Task: Each line that follows should be printed again exactly as it stands.

Material provided:
┄┄┄┄┄┄
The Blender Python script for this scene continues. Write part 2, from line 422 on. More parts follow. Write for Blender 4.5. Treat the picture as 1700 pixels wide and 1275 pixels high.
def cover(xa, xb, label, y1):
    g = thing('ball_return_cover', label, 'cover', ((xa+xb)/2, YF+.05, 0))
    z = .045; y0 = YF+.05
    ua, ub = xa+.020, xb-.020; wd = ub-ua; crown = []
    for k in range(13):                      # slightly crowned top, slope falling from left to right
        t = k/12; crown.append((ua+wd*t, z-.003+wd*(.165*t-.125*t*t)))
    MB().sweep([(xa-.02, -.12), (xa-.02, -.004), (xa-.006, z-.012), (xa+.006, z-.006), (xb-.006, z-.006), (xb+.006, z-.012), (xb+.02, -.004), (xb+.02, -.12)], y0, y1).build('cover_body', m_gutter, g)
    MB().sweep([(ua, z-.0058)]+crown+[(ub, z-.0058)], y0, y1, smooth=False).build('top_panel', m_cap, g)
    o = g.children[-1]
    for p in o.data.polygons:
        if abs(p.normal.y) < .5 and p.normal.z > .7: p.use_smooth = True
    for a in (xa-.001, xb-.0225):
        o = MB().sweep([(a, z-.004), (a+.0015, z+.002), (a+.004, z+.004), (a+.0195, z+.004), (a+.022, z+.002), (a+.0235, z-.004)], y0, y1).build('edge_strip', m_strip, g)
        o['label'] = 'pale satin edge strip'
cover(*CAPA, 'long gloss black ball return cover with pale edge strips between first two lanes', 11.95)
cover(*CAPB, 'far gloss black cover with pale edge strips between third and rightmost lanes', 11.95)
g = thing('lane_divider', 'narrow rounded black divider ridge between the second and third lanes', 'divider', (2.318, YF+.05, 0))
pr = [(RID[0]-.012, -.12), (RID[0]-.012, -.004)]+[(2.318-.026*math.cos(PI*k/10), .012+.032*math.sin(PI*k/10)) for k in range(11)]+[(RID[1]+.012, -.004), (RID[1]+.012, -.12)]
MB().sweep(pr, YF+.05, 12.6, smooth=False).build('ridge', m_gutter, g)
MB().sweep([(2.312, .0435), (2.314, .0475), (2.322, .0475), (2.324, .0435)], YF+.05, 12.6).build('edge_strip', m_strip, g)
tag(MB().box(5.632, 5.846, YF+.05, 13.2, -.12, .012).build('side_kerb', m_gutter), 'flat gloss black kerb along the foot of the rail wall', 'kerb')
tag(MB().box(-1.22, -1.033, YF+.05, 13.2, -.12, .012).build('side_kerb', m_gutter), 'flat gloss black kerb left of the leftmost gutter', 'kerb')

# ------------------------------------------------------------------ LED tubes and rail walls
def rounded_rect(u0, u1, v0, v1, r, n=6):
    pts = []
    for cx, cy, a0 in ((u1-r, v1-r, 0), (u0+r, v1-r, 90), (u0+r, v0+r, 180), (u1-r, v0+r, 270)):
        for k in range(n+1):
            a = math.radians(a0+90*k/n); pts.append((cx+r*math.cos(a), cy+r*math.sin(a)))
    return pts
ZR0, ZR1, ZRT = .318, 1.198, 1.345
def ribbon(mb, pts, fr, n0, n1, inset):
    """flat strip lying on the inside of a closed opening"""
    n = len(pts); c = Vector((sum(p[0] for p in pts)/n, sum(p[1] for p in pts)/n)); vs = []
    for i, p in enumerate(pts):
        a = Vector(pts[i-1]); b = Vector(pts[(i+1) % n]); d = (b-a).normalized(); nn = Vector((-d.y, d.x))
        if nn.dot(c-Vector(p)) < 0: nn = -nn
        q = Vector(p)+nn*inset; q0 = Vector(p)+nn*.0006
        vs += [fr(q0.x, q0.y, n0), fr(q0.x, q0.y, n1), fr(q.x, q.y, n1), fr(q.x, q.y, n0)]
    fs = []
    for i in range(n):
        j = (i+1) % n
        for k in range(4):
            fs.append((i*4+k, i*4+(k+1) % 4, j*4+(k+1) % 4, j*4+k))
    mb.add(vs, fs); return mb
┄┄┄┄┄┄
Finished exercise:
The Blender Python script for this scene continues. Write part 2, from line 422 on. More parts follow. Write for Blender 4.5. Treat the picture as 1700 pixels wide and 1275 pixels high.
def cover(xa, xb, label, y1):
    g = thing('ball_return_cover', label, 'cover', ((xa+xb)/2, YF+.05, 0))
    z = .045; y0 = YF+.05
    ua, ub = xa+.020, xb-.020; wd = ub-ua; crown = []
    for k in range(13):                      # slightly crowned top, slope falling from left to right
        t = k/12; crown.append((ua+wd*t, z-.003+wd*(.165*t-.125*t*t)))
    MB().sweep([(xa-.02, -.12), (xa-.02, -.004), (xa-.006, z-.012), (xa+.006, z-.006), (xb-.006, z-.006), (xb+.006, z-.012), (xb+.02, -.004), (xb+.02, -.12)], y0, y1).build('cover_body', m_gutter, g)
    MB().sweep([(ua, z-.0058)]+crown+[(ub, z-.0058)], y0, y1, smooth=False).build('top_panel', m_cap, g)
    o = g.children[-1]
    for p in o.data.polygons:
        if abs(p.normal.y) < .5 and p.normal.z > .7: p.use_smooth = True
    for a in (xa-.001, xb-.0225):
        o = MB().sweep([(a, z-.004), (a+.0015, z+.002), (a+.004, z+.004), (a+.0195, z+.004), (a+.022, z+.002), (a+.0235, z-.004)], y0, y1).build('edge_strip', m_strip, g)
        o['label'] = 'pale satin edge strip'
cover(*CAPA, 'long gloss black ball return cover with pale edge strips between first two lanes', 11.95)
cover(*CAPB, 'far gloss black cover with pale edge strips between third and rightmost lanes', 11.95)
g = thing('lane_divider', 'narrow rounded black divider ridge between the second and third lanes', 'divider', (2.318, YF+.05, 0))
pr = [(RID[0]-.012, -.12), (RID[0]-.012, -.004)]+[(2.318-.026*math.cos(PI*k/10), .012+.032*math.sin(PI*k/10)) for k in range(11)]+[(RID[1]+.012, -.004), (RID[1]+.012, -.12)]
MB().sweep(pr, YF+.05, 12.6, smooth=False).build('ridge', m_gutter, g)
MB().sweep([(2.312, .0435), (2.314, .0475), (2.322, .0475), (2.324, .0435)], YF+.05, 12.6).build('edge_strip', m_strip, g)
tag(MB().box(5.632, 5.846, YF+.05, 13.2, -.12, .012).build('side_kerb', m_gutter), 'flat gloss black kerb along the foot of the rail wall', 'kerb')
tag(MB().box(-1.22, -1.033, YF+.05, 13.2, -.12, .012).build('side_kerb', m_gutter), 'flat gloss black kerb left of the leftmost gutter', 'kerb')

# ------------------------------------------------------------------ LED tubes and rail walls
def rounded_rect(u0, u1, v0, v1, r, n=6):
    pts = []
    for cx, cy, a0 in ((u1-r, v1-r, 0), (u0+r, v1-r, 90), (u0+r, v0+r, 180), (u1-r, v0+r, 270)):
        for k in range(n+1):
            a = math.radians(a0+90*k/n); pts.append((cx+r*math.cos(a), cy+r*math.sin(a)))
    return pts
ZR0, ZR1, ZRT = .318, 1.198, 1.345
def ribbon(mb, pts, fr, n0, n1, inset):
    """flat strip lying on the inside of a closed opening"""
    n = len(pts); c = Vector((sum(p[0] for p in pts)/n, sum(p[1] for p in pts)/n)); vs = []
    for i, p in enumerate(pts):
        a = Vector(pts[i-1]); b = Vector(pts[(i+1) % n]); d = (b-a).normalized(); nn = Vector((-d.y, d.x))
        if nn.dot(c-Vector(p)) < 0: nn = -nn
        q = Vector(p)+nn*inset; q0 = Vector(p)+nn*.0006
        vs += [fr(q0.x, q0.y, n0), fr(q0.x, q0.y, n1), fr(q.x, q.y, n1), fr(q.x, q.y, n0)]
    fs = []
    for i in range(n):
        j = (i+1) % n
        for k in range(4):
            fs.append((i*4+k, i*4+(k+1) % 4, j*4+(k+1) % 4, j*4+k))
    mb.add(vs, fs); return mb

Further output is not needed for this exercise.